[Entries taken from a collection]
========
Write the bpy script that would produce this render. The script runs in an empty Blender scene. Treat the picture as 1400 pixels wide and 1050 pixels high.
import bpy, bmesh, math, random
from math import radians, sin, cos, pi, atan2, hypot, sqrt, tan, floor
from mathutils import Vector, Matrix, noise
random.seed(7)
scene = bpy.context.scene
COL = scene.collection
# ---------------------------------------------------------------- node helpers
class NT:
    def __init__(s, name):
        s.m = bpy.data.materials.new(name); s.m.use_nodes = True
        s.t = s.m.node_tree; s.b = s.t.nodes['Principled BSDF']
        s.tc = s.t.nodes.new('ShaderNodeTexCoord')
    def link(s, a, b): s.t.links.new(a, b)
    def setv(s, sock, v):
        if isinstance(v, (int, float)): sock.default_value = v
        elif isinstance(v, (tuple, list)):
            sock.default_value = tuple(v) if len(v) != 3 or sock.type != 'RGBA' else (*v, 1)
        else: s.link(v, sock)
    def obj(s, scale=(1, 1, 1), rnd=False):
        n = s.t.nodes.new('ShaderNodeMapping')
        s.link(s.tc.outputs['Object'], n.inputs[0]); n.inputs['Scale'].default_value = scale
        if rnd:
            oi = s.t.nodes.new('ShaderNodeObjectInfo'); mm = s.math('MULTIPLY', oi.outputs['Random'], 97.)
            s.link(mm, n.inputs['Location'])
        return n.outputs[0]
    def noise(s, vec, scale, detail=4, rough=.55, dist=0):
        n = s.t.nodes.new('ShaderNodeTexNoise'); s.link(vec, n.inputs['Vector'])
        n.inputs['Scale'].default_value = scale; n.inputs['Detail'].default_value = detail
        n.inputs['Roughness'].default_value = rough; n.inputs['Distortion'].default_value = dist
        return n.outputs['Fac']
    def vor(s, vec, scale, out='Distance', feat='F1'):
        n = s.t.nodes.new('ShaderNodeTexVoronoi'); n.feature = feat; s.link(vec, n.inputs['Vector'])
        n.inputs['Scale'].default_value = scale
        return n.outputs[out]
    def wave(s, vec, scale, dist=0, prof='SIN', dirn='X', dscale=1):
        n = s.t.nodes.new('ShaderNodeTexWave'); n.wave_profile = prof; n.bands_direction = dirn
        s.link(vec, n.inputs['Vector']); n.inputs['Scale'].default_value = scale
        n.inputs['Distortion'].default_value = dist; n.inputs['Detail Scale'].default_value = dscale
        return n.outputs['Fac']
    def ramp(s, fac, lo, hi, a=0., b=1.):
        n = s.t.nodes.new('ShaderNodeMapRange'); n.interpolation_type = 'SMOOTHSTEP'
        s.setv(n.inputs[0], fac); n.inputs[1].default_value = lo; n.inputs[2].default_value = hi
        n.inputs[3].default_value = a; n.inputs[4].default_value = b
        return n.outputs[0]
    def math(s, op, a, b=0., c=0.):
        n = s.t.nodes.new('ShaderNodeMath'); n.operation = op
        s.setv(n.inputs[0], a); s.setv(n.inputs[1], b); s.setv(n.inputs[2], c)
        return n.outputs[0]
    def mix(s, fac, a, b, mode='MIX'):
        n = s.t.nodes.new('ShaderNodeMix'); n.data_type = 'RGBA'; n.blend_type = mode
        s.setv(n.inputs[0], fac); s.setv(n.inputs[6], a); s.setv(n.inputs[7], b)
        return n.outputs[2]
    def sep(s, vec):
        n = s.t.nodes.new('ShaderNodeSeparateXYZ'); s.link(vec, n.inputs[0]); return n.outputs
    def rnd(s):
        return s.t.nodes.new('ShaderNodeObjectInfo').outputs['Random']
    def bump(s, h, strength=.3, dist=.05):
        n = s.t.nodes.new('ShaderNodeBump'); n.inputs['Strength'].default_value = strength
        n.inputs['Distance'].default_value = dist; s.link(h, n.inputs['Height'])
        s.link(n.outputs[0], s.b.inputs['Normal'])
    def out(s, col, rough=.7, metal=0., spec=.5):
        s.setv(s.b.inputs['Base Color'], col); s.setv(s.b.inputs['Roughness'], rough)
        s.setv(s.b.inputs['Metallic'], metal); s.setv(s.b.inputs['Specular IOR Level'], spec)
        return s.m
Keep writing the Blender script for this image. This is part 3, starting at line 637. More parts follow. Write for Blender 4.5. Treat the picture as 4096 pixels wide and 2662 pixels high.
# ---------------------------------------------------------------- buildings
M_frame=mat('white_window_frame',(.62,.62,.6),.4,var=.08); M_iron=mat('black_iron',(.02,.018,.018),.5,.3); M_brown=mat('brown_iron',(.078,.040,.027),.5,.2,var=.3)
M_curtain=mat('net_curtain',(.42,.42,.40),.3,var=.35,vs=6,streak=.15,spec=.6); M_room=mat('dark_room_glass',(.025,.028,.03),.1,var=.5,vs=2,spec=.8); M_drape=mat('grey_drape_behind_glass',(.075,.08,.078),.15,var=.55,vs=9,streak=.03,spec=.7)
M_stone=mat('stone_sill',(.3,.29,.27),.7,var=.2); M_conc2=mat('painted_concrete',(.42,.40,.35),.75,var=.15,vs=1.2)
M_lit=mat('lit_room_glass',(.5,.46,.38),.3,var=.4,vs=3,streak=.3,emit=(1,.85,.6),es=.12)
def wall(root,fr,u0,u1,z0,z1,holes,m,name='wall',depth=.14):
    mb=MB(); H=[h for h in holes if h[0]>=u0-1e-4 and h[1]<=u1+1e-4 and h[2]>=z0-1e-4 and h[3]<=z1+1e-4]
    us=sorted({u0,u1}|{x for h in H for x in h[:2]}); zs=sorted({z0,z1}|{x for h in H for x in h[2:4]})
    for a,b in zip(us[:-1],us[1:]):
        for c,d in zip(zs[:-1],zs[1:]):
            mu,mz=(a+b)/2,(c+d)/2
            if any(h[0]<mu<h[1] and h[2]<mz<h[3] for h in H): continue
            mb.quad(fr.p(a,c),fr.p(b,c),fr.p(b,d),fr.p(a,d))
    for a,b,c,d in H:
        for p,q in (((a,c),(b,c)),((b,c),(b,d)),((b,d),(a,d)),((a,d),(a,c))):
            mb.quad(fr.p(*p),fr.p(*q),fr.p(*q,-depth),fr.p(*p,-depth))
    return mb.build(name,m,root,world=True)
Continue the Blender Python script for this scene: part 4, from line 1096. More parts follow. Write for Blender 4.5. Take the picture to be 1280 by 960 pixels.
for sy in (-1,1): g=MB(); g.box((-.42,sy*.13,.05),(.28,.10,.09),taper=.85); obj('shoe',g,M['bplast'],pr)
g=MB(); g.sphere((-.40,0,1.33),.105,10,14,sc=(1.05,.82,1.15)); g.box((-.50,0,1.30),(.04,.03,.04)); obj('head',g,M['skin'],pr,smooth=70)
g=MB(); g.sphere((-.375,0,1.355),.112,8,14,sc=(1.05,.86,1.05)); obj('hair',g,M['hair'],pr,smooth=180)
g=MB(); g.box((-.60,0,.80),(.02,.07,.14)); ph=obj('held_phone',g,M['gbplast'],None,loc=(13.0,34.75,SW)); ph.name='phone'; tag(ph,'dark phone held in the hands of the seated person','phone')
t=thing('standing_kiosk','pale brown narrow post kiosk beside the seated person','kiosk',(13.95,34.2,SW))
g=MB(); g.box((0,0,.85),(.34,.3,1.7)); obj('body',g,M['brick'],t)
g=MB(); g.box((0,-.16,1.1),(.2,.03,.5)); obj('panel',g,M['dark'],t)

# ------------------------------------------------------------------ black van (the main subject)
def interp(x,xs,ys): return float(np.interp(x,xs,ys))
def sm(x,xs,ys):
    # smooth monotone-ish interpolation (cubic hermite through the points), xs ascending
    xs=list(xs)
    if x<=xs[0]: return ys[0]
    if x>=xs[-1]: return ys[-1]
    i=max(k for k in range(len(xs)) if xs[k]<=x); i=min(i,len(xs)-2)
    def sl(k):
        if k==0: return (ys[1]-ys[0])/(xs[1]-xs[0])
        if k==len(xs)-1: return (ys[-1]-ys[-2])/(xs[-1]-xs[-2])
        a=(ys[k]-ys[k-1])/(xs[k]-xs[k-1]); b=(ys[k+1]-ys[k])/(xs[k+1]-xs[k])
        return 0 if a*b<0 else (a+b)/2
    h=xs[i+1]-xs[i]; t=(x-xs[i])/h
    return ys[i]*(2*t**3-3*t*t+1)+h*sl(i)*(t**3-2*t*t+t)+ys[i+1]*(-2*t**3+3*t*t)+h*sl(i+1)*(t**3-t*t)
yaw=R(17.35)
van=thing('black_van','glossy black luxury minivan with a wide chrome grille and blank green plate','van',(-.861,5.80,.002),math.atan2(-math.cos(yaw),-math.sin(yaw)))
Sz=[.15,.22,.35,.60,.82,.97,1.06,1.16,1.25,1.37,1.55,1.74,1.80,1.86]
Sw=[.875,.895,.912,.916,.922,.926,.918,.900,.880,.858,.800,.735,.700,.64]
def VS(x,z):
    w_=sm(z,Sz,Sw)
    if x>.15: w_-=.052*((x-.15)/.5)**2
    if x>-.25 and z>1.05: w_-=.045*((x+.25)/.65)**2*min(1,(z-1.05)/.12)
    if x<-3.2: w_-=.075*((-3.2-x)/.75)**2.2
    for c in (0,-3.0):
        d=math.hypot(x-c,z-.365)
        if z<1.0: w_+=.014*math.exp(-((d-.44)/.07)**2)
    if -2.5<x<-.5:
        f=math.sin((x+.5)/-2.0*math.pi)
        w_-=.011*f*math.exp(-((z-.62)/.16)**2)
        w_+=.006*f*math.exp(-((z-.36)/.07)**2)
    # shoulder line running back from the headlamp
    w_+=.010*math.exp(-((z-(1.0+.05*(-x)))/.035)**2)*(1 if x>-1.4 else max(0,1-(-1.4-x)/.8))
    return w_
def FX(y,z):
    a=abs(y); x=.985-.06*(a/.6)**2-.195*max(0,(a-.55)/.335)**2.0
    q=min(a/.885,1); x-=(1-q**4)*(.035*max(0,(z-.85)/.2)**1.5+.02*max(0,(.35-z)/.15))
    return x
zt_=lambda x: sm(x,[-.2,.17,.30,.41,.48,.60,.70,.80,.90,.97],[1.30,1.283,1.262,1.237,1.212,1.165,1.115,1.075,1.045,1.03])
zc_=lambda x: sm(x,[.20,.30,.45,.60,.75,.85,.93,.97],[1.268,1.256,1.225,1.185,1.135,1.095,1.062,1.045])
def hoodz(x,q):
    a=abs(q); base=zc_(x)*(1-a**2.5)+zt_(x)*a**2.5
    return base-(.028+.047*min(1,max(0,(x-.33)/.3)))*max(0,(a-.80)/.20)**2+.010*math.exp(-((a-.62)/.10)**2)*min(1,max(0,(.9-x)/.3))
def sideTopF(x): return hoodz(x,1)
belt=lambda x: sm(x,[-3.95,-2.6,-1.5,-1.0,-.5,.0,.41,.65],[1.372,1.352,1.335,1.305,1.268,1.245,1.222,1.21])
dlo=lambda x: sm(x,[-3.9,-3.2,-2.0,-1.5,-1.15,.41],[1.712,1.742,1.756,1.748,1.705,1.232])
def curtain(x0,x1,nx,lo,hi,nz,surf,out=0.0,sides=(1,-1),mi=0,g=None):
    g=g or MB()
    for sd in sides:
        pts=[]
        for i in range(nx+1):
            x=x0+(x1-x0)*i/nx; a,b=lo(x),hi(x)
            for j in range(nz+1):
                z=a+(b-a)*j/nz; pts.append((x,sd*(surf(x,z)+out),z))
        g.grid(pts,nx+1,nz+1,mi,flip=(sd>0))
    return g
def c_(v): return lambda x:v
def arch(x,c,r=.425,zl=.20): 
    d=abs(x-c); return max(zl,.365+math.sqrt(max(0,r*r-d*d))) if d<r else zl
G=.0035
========
◆ The problem:
Search the entries for the word "high", then gather every line that has it.

◆ Exercise output:
Write the bpy script that would produce this render. The script runs in an empty Blender scene. Treat the picture as 1400 pixels wide and 1050 pixels high.
Keep writing the Blender script for this image. This is part 3, starting at line 637. More parts follow. Write for Blender 4.5. Treat the picture as 4096 pixels wide and 2662 pixels high.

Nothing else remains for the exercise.